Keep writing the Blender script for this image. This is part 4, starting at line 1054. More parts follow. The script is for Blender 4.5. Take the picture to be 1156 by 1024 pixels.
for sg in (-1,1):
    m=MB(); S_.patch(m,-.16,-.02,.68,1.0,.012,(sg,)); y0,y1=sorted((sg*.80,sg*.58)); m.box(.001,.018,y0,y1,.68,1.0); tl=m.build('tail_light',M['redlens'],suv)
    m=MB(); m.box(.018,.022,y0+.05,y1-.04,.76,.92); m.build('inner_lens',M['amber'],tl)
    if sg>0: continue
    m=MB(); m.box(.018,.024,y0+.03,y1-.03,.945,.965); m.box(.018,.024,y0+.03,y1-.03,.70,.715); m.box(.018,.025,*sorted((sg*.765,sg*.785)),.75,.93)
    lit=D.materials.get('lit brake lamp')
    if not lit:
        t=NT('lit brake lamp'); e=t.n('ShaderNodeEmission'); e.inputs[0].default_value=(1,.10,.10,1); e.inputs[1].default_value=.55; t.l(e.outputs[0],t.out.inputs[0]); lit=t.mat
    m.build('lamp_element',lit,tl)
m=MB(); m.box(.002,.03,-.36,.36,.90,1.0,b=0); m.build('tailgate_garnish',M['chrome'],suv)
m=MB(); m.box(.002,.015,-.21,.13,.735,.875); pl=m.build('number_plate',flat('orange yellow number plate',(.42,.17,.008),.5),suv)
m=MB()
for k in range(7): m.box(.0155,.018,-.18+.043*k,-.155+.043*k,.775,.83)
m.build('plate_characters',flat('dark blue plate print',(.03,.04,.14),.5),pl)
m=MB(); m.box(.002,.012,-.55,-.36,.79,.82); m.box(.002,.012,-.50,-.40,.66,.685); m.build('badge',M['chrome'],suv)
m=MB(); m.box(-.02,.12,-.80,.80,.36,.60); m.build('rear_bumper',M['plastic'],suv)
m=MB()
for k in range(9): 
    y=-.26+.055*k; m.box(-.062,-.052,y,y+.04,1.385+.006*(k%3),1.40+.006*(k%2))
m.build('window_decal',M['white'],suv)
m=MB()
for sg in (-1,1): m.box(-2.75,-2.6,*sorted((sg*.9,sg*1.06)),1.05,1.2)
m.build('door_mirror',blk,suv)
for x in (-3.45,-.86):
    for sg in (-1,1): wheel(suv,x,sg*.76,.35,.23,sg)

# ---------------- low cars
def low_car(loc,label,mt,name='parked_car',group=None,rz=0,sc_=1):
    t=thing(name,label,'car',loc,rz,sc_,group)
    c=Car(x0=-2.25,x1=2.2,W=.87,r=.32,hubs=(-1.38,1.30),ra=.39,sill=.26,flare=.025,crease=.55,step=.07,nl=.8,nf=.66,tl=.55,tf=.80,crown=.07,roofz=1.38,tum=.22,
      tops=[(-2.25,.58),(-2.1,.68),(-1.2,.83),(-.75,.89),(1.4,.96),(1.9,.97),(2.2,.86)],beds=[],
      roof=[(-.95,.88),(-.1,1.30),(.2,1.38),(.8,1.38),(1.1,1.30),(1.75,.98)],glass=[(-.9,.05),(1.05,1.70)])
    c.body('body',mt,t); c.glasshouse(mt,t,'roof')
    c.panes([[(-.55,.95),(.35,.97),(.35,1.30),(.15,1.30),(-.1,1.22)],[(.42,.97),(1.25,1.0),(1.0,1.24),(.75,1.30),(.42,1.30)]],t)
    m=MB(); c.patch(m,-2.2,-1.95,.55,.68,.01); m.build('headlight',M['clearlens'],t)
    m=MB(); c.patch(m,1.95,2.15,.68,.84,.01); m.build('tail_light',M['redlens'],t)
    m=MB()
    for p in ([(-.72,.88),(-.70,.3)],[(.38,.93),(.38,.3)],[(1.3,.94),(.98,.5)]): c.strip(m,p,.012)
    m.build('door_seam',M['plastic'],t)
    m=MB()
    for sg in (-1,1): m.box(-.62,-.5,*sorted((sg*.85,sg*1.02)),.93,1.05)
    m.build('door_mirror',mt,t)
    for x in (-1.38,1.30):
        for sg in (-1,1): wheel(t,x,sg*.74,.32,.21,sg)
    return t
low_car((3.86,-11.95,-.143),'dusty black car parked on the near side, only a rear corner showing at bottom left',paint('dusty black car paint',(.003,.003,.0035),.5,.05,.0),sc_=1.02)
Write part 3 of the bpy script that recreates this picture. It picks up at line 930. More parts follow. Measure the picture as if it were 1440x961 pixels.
■ ■ ■ ■
→ Set problem
Copy out every entry again, exactly as it was given.

→ Task response
Keep writing the Blender script for this image. This is part 4, starting at line 1054. More parts follow. The script is for Blender 4.5. Take the picture to be 1156 by 1024 pixels.
for sg in (-1,1):
    m=MB(); S_.patch(m,-.16,-.02,.68,1.0,.012,(sg,)); y0,y1=sorted((sg*.80,sg*.58)); m.box(.001,.018,y0,y1,.68,1.0); tl=m.build('tail_light',M['redlens'],suv)
    m=MB(); m.box(.018,.022,y0+.05,y1-.04,.76,.92); m.build('inner_lens',M['amber'],tl)
    if sg>0: continue
    m=MB(); m.box(.018,.024,y0+.03,y1-.03,.945,.965); m.box(.018,.024,y0+.03,y1-.03,.70,.715); m.box(.018,.025,*sorted((sg*.765,sg*.785)),.75,.93)
    lit=D.materials.get('lit brake lamp')
    if not lit:
        t=NT('lit brake lamp'); e=t.n('ShaderNodeEmission'); e.inputs[0].default_value=(1,.10,.10,1); e.inputs[1].default_value=.55; t.l(e.outputs[0],t.out.inputs[0]); lit=t.mat
    m.build('lamp_element',lit,tl)
m=MB(); m.box(.002,.03,-.36,.36,.90,1.0,b=0); m.build('tailgate_garnish',M['chrome'],suv)
m=MB(); m.box(.002,.015,-.21,.13,.735,.875); pl=m.build('number_plate',flat('orange yellow number plate',(.42,.17,.008),.5),suv)
m=MB()
for k in range(7): m.box(.0155,.018,-.18+.043*k,-.155+.043*k,.775,.83)
m.build('plate_characters',flat('dark blue plate print',(.03,.04,.14),.5),pl)
m=MB(); m.box(.002,.012,-.55,-.36,.79,.82); m.box(.002,.012,-.50,-.40,.66,.685); m.build('badge',M['chrome'],suv)
m=MB(); m.box(-.02,.12,-.80,.80,.36,.60); m.build('rear_bumper',M['plastic'],suv)
m=MB()
for k in range(9): 
    y=-.26+.055*k; m.box(-.062,-.052,y,y+.04,1.385+.006*(k%3),1.40+.006*(k%2))
m.build('window_decal',M['white'],suv)
m=MB()
for sg in (-1,1): m.box(-2.75,-2.6,*sorted((sg*.9,sg*1.06)),1.05,1.2)
m.build('door_mirror',blk,suv)
for x in (-3.45,-.86):
    for sg in (-1,1): wheel(suv,x,sg*.76,.35,.23,sg)

# ---------------- low cars
def low_car(loc,label,mt,name='parked_car',group=None,rz=0,sc_=1):
    t=thing(name,label,'car',loc,rz,sc_,group)
    c=Car(x0=-2.25,x1=2.2,W=.87,r=.32,hubs=(-1.38,1.30),ra=.39,sill=.26,flare=.025,crease=.55,step=.07,nl=.8,nf=.66,tl=.55,tf=.80,crown=.07,roofz=1.38,tum=.22,
      tops=[(-2.25,.58),(-2.1,.68),(-1.2,.83),(-.75,.89),(1.4,.96),(1.9,.97),(2.2,.86)],beds=[],
      roof=[(-.95,.88),(-.1,1.30),(.2,1.38),(.8,1.38),(1.1,1.30),(1.75,.98)],glass=[(-.9,.05),(1.05,1.70)])
    c.body('body',mt,t); c.glasshouse(mt,t,'roof')
    c.panes([[(-.55,.95),(.35,.97),(.35,1.30),(.15,1.30),(-.1,1.22)],[(.42,.97),(1.25,1.0),(1.0,1.24),(.75,1.30),(.42,1.30)]],t)
    m=MB(); c.patch(m,-2.2,-1.95,.55,.68,.01); m.build('headlight',M['clearlens'],t)
    m=MB(); c.patch(m,1.95,2.15,.68,.84,.01); m.build('tail_light',M['redlens'],t)
    m=MB()
    for p in ([(-.72,.88),(-.70,.3)],[(.38,.93),(.38,.3)],[(1.3,.94),(.98,.5)]): c.strip(m,p,.012)
    m.build('door_seam',M['plastic'],t)
    m=MB()
    for sg in (-1,1): m.box(-.62,-.5,*sorted((sg*.85,sg*1.02)),.93,1.05)
    m.build('door_mirror',mt,t)
    for x in (-1.38,1.30):
        for sg in (-1,1): wheel(t,x,sg*.74,.32,.21,sg)
    return t
low_car((3.86,-11.95,-.143),'dusty black car parked on the near side, only a rear corner showing at bottom left',paint('dusty black car paint',(.003,.003,.0035),.5,.05,.0),sc_=1.02)
Write part 3 of the bpy script that recreates this picture. It picks up at line 930. More parts follow. Measure the picture as if it were 1440x961 pixels.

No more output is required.